I put Middle Earth Journal in hiatus in May of 2008 and moved to Newshoggers.
I temporarily reopened Middle Earth Journal when Newshoggers shut it's doors but I was invited to Participate at The Moderate Voice so Middle Earth Journal is once again in hiatus.

Friday, September 23, 2005

Katrina and Rita, wake up calls?

I have been talking the last few days about my sister's evacuation from Houston to Dallas. It took her 26 hours to travel the 250 miles. It pointed out the difficulty of evacuating several million people from an area. A little over 6 months ago, before the start of hurricane season I had a post, Global Warming, it's too late to stop it where I discussed the article It's much too late to sweat global warming Time to prepare for inevitable effects of our ill-fated future.
Preparing to live through the global climate change bearing down on our civilization will be an enormous undertaking. It will require immense financial resources, technical expertise and organizational skill. But perhaps what's needed most of all, especially in the United States, is fresh thinking and political leadership -- an acceptance that climate change is inescapable and requires immediate counter-measures.

The unspeakable death and destruction wrought by the Indian Ocean tsunami showed what can happen when people are unprepared for disaster, but there is no reason global warming should take us by surprise.

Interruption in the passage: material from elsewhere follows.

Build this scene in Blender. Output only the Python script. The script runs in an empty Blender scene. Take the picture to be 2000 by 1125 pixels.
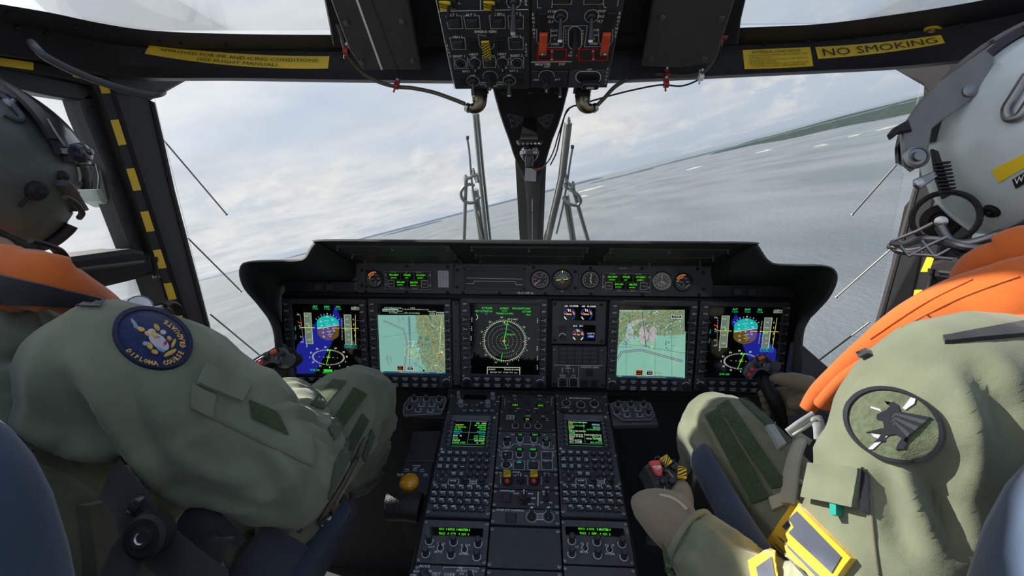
import bpy, math, random
from mathutils import Vector, Matrix, noise
from mathutils.bvhtree import BVHTree
C = bpy.context.scene.collection
R = math.radians; PI = math.pi
random.seed(7)
V = Vector

# ---------------------------------------------------------------- camera
FPX = 900.0
CAM = V((0, 0, 1.25))
M3 = Matrix.Rotation(R(2.5), 3, 'Z') @ Matrix.Rotation(R(-10), 3, 'X') @ Matrix.Rotation(R(-0.3), 3, 'Y')
RT, FW, UP = M3.col[0].copy(), M3.col[1].copy(), M3.col[2].copy()
cam = bpy.data.objects.new('camera', bpy.data.cameras.new('camera')); C.objects.link(cam)
mw = Matrix.Identity(4)
for i in range(3):
    mw[i][0], mw[i][1], mw[i][2], mw[i][3] = RT[i], UP[i], -FW[i], CAM[i]
cam.matrix_world = mw
cam.data.sensor_width = 36; cam.data.lens = 36 * FPX / 2000
cam.data.clip_start = 0.02; cam.data.clip_end = 200000
bpy.context.scene.camera = cam
vs = bpy.context.scene.view_settings
vs.view_transform = 'Standard'; vs.look = 'None'; vs.gamma = 1; vs.use_curve_mapping = False
vs.exposure = 0.0

def ray(px, py): return RT * ((px - 1000) / FPX) + FW + UP * ((562.5 - py) / FPX)
def P(px, py, d): return CAM + ray(px, py) * d

# the world outside is level; the aircraft is banked, so "up" outside leans in the cockpit frame
WUP = ray(1780, 186).cross(ray(538, 508)).normalized()
WY = (V((0, 1, 0)) - WUP * WUP.y).normalized(); WX = WY.cross(WUP)
W3 = Matrix((WX, WY, WUP)).transposed()      # world-outside axes as columns
ALT = 320.0
def sea(px, py, h=0.0):
    d = ray(px, py); t = (ALT - h) / -d.dot(WUP)
    return CAM + d * t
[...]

Although you can't say global warming is responsible for on hurricane some formerly in denial are beginning to see a pattern of stronger storms. In March New Scientist.com had an article, Ocean heat store makes climate change inevitable.
No matter how well the world controls emissions of greenhouse gases, global climate change is inevitable, warn two new studies which take into account the oceans' slow response to warming.

Even if greenhouse gases never rise beyond their present level, temperatures and sea levels will continue rising for another century or more because of a time lag in the oceans' response to atmospheric temperatures, say researchers.
So what does this mean to civilization?

  1. Rising Sea Levels

  2. More Powerful Storms

And I made this observation in March
These two factors working together will make vast areas along the sea coasts uninhabitable. The Gulf Coast of the United States will be one of the first areas impacted. The Army Corps of Engineers has already said that it will do nothing more to protect New Orleans. The city barely missed a direct hit from a powerful hurricane last season and it is only a matter of time before it's luck runs out. Rising sea level combined with more powerful storms mean it's only a matter of time before the Florida panhandle is simply wiped clean. These scenarios are both likely in the next few years and will result in death and property losses in the billions of dollars. The correct political decision would be to halt all new construction on the Florida panhandle and the lowlands along the Gulf Coast, including New Orleans. Of course this is not going to happen.
Six months later New Orleans is all but destroyed as are much of the coastal areas of Mississippi and Alabama and many are dead. The evacuation of the Houston area was a nightmare. It's time to admit that we have too many people living in harms way and unless the politicians admit this simple fact many more will die.

Note
Jack Grant does some math that shows why warm water is important.